L’accordo tra governo e guerriglieri non basta. I colombiani hanno votato no all’intesa per far terminare la guerra tra Bogotà e le Farc. Il referendum doveva ratificare la stretta di mano tra il presidente Juan Manuel Santos e il rappresentante delle Fuerzas Armadas Revolucionarias e invece sono prevalsi i contrari, per circa 65mila voti. Un risultato a dir poco sorprendente, che ha lasciato di stucco la stessa Colombia, oltre che gli osservatori internazionali. Un esito che ha messo in evidenza, in ogni caso, un Paese spaccato: gran parte dell’opinione pubblica non ha voluto dare via libera al reinserimento nella società agli uomini delle Farc, o almeno non nei termini dell’accordo voluto dal governo dopo negoziazioni durate anni sul “campo neutro” dell’Avana.

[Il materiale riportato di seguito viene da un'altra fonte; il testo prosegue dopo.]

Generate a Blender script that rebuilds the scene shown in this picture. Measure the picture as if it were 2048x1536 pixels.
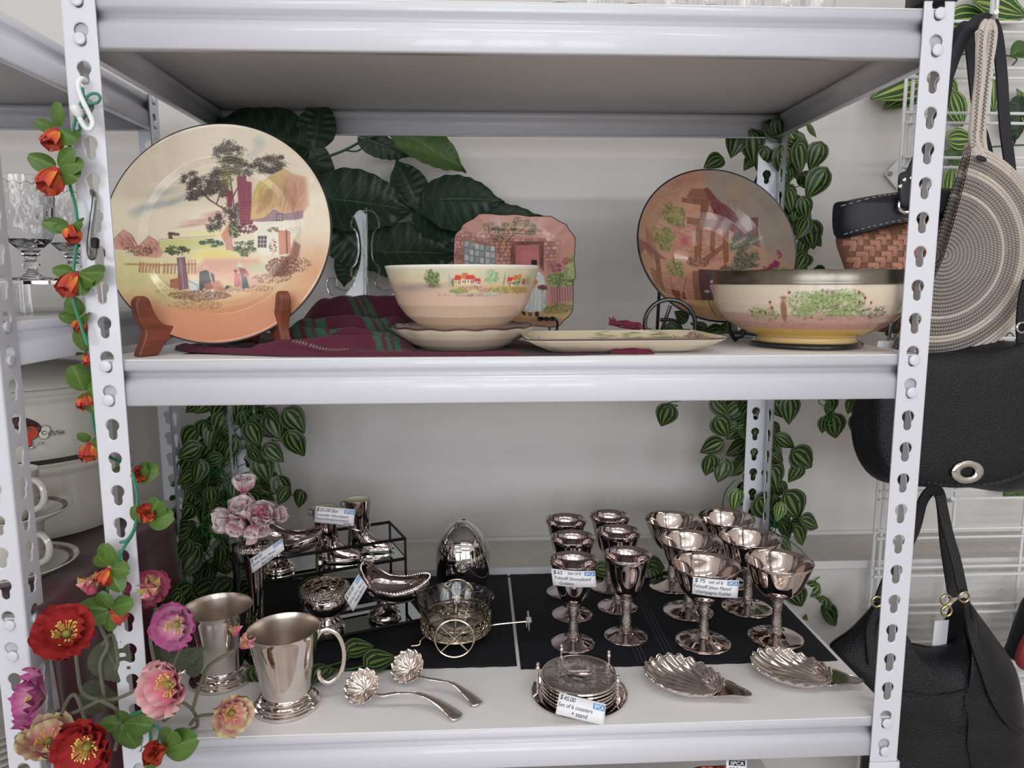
import bpy, bmesh, math, random
import numpy as np
from mathutils import Vector, Matrix, noise

for o in list(bpy.data.objects): bpy.data.objects.remove(o)
SC = bpy.context.scene
COL = SC.collection
PI = math.pi
# ---------------------------------------------------------------- camera
CAM = Vector((-.0493, -.8242, .0920)); YAW, PIT, ROLL, FPX = .0479, .1397, -.0021, 1461.4
_f = Vector((math.sin(YAW)*math.cos(PIT), math.cos(YAW)*math.cos(PIT), -math.sin(PIT)))
_r = Vector((math.cos(YAW), -math.sin(YAW), 0)); _u = _r.cross(_f)
_r, _u = _r*math.cos(ROLL)+_u*math.sin(ROLL), -_r*math.sin(ROLL)+_u*math.cos(ROLL)
cd = bpy.data.cameras.new('camera'); cam = bpy.data.objects.new('camera', cd); COL.objects.link(cam)
cd.sensor_width = 36; cd.lens = FPX*36/2048; cd.clip_start = .02
m = Matrix((_r, _u, -_f)).transposed().to_4x4(); m.translation = CAM; cam.matrix_world = m
SC.camera = cam
def A(px, py, x=None, y=None, z=None):
    """world point seen at photograph pixel (px,py) on the plane x=, y= or z="""
    d = _r*((px-1024)/FPX) - _u*((py-768)/FPX) + _f
    for i, v in enumerate((x, y, z)):
        if v is not None: return CAM + d*((v-CAM[i])/d[i])
# ---------------------------------------------------------------- light and exposure
SC.view_settings.view_transform = 'Standard'; SC.view_settings.look = 'None'
SC.view_settings.gamma = 1; SC.view_settings.use_curve_mapping = False
SC.view_settings.exposure = -.66
SC.cycles.max_bounces = 10; SC.cycles.transmission_bounces = 8; SC.cycles.transparent_max_bounces = 12
W = bpy.data.worlds.new('sky'); SC.world = W; W.use_nodes = True
W.node_tree.nodes['Background'].inputs[0].default_value = (.62, .74, 1, 1)
W.node_tree.nodes['Background'].inputs[1].default_value = .5
def area(name, loc, rot, sx, sy, power, col):
    l = bpy.data.lights.new(name, 'AREA'); l.shape = 'RECTANGLE'; l.size = sx; l.size_y = sy; l.energy = power; l.color = col
    o = bpy.data.objects.new(name, l); COL.objects.link(o); o.location = loc; o.rotation_euler = rot; return o
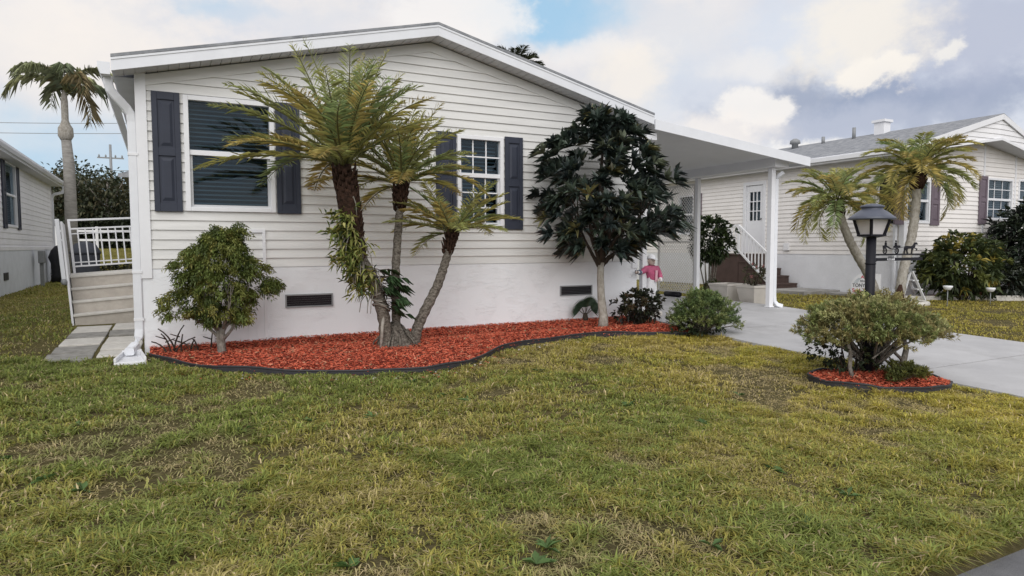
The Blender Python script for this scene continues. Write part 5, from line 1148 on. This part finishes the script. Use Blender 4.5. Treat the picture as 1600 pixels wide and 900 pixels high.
# ---- right yard palms
def right_palms():
    t = [A(*atY(x, y, 9.3)) for x, y in ((1374, 466), (1356, 428), (1332, 385), (1318, 352), (1308, 318))]; t[0][2] = 0
    palm('date_palm', 'date palm leaning left in front of the neighbour side wall', [tuple(p) for p in t], .105, .075, 38, 1.2, .1, 'date palms in the neighbour yard', boots=.3, nl=42, ll=.28, wl=.0095, yellow=.5, bark='palegrey', dead=.25, e_lo=-.5, drp=(1.2, 2.1))
    t = [A(*atY(x, y, 8.75)) for x, y in ((1405, 474), (1410, 430), (1424, 372), (1431, 320), (1434, 272))]; t[0][2] = 0
    palm('date_palm', 'taller date palm in a white stone ring in front of the neighbour window', [tuple(p) for p in t], .10, .085, 46, 1.32, .1, 'date palms in the neighbour yard', boots=.34, nl=44, ll=.30, wl=.0095, yellow=.4, bark='palegrey', dead=.3, e_lo=-.55, bootr=1.5, drp=(1.2, 2.1))
    c = t[0]; mb = MB(); n = 26
    P = [(c[0]+.55*math.cos(a), c[1]+.5*math.sin(a), .03) for a in np.linspace(0, 6.283, n)]; mb.tube(P, .055, 8); tag(mb.build('ring_kerb', M['stone']), 'white stone ring kerb round the taller neighbour palm', 'kerb')
    mb = MB(); mb.tube([tuple(t[0]+A(-.16, -.05, -.03)), tuple(t[0]+A(-.11, -.06, .2)), tuple(t[0]+A(-.05, -.05, .42))], [.16, .10, .03], 9, jit=.15)
    fp = [o for o in bpy.data.objects if o.name == 'date_palm.004'][0]; mb.build('root_clump', M['palmdark'], fp)
right_palms()
def yard_bits():
    # kerb of the neighbour bed
    mb = MB(); pts = [A(*atY(1396, 470, 9.45)), A(16.2, 8.75, 0), A(17.2, 8.2, 0), A(18.8, 7.6, 0), A(20.5, 7.2, 0)]
    for a, b in zip(pts, pts[1:]): a[2] = b[2] = .04; mb.bar(a, b-(b-a)*.004, .1, .12)
    tag(mb.build('bed_kerb', M['stone']), 'pale stone kerb along the neighbour front bed', 'kerb')
    V = [(p[0], p[1]+.04, .03) for p in pts]+[(20.5, NY-.02, .03), (pts[0][0]+.4, NY-.02, .03)]; mb = MB(); mb.prism(V, (0, 0, -.1)); tag(mb.build('mulch_bed', mat('dull_mulch', (.10, .03, .025), 1, .05, vscale=20, col2=(.2, .05, .035), bump=1)), 'dull red mulch strip at the neighbour front wall', kind='structure')
    # realtor sign
    c = A(*atY(1352, 470, 10.0)); c[2] = 0; T_ = thing('realtor_sign', tuple(c), 'white yard sign with red and black lettering behind the lamp post', 'sign'); ang = R(-48)
    ux = A(math.cos(ang), math.sin(ang), 0); w, h, z0 = .62, .50, .08; o = c-ux*w/2-A(0, 0, 0); nn = A(math.sin(ang), -math.cos(ang), 0)
    ps = [(0, 0), (w, 0), (w, h)]+[(w*.5+0, h+.04)]+[(.16, h), (.06, h*.80), (0, h*.60)]; mb = MB(); mb.prism([tuple(o+ux*a+A(0, 0, z0+b)) for a, b in ps], tuple(-nn*.012)); board = mb.build('board', M['signwhite'], T_)
    for q in (.12, w-.12): mb = MB(); p = o+ux*q-nn*.02; mb.tube([tuple(p+A(0, 0, -.1)), tuple(p+A(0, 0, .4))], .008, 6); mb.build('stake', M['grey'], T_)
    rot = (R(90), 0, ang)
    def tx(s, a, b, size, m, wd=1.0): text(s, tuple(o+ux*a+A(0, 0, z0+b)+nn*.003), size, m, board, rot, width=wd)
    tx('ALL', .20, .40, .10, 'signred', 1.1); tx('REALTY', .19, .315, .07, 'signblack', .8); tx('TONY ALLI', .03, .20, .115, 'signblack', .82); tx('546-247', .02, .075, .13, 'signred', .98)
    mb = MB()
    for k in range(4): p = o+ux*(.06+.025*k)+A(0, 0, z0+.31+.03*k)+nn*.002; mb.bar(tuple(p), tuple(p+ux*.08), .004, .012)
    mb.build('emblem', M['signblue'], board)
    mb = MB(); a = [tuple(o+ux*q+A(0, 0, z0+z)+nn*.002) for q, z in ((.005, .005), (w-.005, .005), (w-.005, .035), (.005, .035))]; mb.prism(a, tuple(nn*.001)); mb.build('red_band', M['signred'], board)
    # white step stool ladder behind the palm
    c = A(*atY(1422, 466, 9.3)); c[2] = .04; T_ = thing('step_ladder', tuple(c), 'small white folding step ladder behind the taller neighbour palm', 'ladder'); ux = norm(A(1, -.7, 0)); uy = A(ux[1]*-1, ux[0], 0)*-1; P = lambda a, b, z: tuple(c+ux*a+uy*b+A(0, 0, z))
    for b in (-.17, .17):
        mb = MB(); mb.bar(P(.24, b, -.03), P(-.05, b, .62), .025, .05); mb.build('front_leg', M['white_b'], T_); mb = MB(); mb.bar(P(-.24, b, -.03), P(-.08, b, .60), .02, .035); mb.build('rear_leg', M['white_b'], T_)
    for a, z in ((.15, .2), (.05, .4)): mb = MB(); mb.add(*(lambda m_: (m_.v, m_.f))(MB().prism([P(a-.07, -.16, z), P(a+.05, -.16, z), P(a+.05, .16, z), P(a-.07, .16, z)], (0, 0, .03)))); mb.build('step', M['white_b'], T_)
    mb = MB(); mb.prism([P(-.16, -.18, .6), P(.02, -.18, .6), P(.02, .18, .6), P(-.16, .18, .6)], (0, 0, .035)); mb.build('top_step', M['grey'], T_)
    # solar lights
    for k, (px, py, lb) in enumerate(((1481, 449, 'left of two small white solar garden lights before the yellowish bush'), (1548, 452, 'right of two small white solar garden lights before the dark bush'))):
        q = A(*atY(px, py, 7.95-.1*k)); T_ = thing('solar_light', (q[0], q[1], .0), lb, 'garden light', 'solar garden lights'); mb = MB(); mb.tube([(q[0], q[1], -.05), (q[0], q[1], q[2]-.03)], .01, 6); mb.build('stake', M['grey'], T_)
        mb = MB(); mb.lathe((q[0], q[1], q[2]), [(.02, -.06), (.055, -.05), (.085, .0), (.09, .03), (.06, .035)], 14); mb.build('lamp_head', M['signwhite'], T_)
yard_bits()
bush('croton_bush', 'large green bush with yellow tinged leaves in front of the neighbour home', tuple(atY(1503, 467, 8.75)*A(1, 1, 0)), (1.02, .72, .78), 520, .17, .065, [(.075, .10, .038), (.055, .075, .03), (.15, .17, .05), (.40, .33, .08)], [5, 4, 3, 1.1], stems=14, z0=.0, lump=.28, seed=2, droop=.3)
bush('dark_bush', 'tall dark green bush at the right edge before the neighbour windows', tuple(atY(1612, 466, 8.9)*A(1, 1, 0)), (1.25, .8, 1.22), 560, .21, .075, [(.022, .033, .022), (.036, .05, .028), (.016, .02, .017)], [4, 3, 3], stems=14, z0=.0, lump=.3, seed=6, m='gloss')
bush('dark_bush', 'lower dark bush filling between the yellowish bush and the right edge', tuple(atY(1565, 466, 8.5)*A(1, 1, 0)), (.8, .5, .42), 190, .15, .06, [(.018, .026, .016), (.03, .038, .02)], [4, 3], stems=8, z0=.0, lump=.3, seed=7, m='gloss')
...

Erano stati proprio Santos e “Timochenko” a firmare lunedì a Cartagena de las Indias l’accordo di pace. Per sigillare tale pacificazione mancava un ultimo passo, e cioè il parere del popolo. Secondo le prime analisi di un voto-shock per il Paese, i sì si sono imposti nelle aree più colpite in questi anni dal conflitto, mentre i no hanno invece vinto nelle città. A essere chiamati al voto sono stati quasi 35 milioni di colombiani, i quali hanno risposto al seguente quesito: “Sostieni l’accordo finale per terminare il conflitto e per la costruzione di una pace stabile e permanente?”. Nell’esito del voto ha pesato la forte astensione, pari a circa il 60%.

Per Santos l’esito del voto è in altre parole un pesante ko politico. L’opposto invece per il suo rivale e predecessore, Alvaro Uribe, strenuo difensore del no. Santos, nonostante la sconfitta, insiste: “Il cessate il fuoco è bilaterale e definitivo, non mi arrenderò: cercherò la pace fino all’ultimo giorno del mio mandato”. Nel precisare che il risultato del voto “non deve destabilizzare il Paese”, Santos ha inoltre detto che intende convocare oggi “le forze politiche” della Colombia, “in particolare quelle del no, al fine di ascoltarle e stabilire la strada da seguire”. Il presidente ha inoltre annunciato che invierà all’Avana, dove in questi anni si sono svolte le trattative di pace, un gruppo di negoziatori per informare i rappresentanti del gruppo guerrigliero sulla situazione e per cercare una via d’uscita alla crisi. L’ex presidente colombiano Uribe – principale promotore del “no” all’accordo con le Farc – si è detto disposto a partecipare a un “grande patto nazionale” per porre fine alle attività della guerriglia, ma ha già fissato una serie di paletti per ogni trattativa futura. “Ci sembra fondamentale che in nome della pace non si mettano a rischio i valori stessi che la rendono possibile”, ha detto il leader del centrodestra colombiano in una dichiarazioni ai media, aggiungendo che sono necessarie “correzioni” all’accordo firmato da Santos e uno dei capi delle Farc “Timochenko”.

Parole di distensione arrivano anche da Londono che ribadisce la “volontà di pace”: “Le Farc ribadiscono di essere disponibili a usare solo la parola come arma di costruzione del futuro” ha detto il leader del gruppo guerrigliero. In una breve nota diramata da Cuba, “Timochenko” sottolinea il “profondo dispiacere delle Farc sul fatto che il potere distruttivo di chi semina odio e rancore abbia influito sull’opinione pubblica colombiana”. Dopo il risultato del referendum, le Farc affrontano ora “come movimento politico una sfida” ancora più grande per poter “costruire una pace stabile e durevole”, aggiunge Londono, il quale, dirigendosi “al popolo colombiano”, si è detto sicuro che “la pace trionferà”.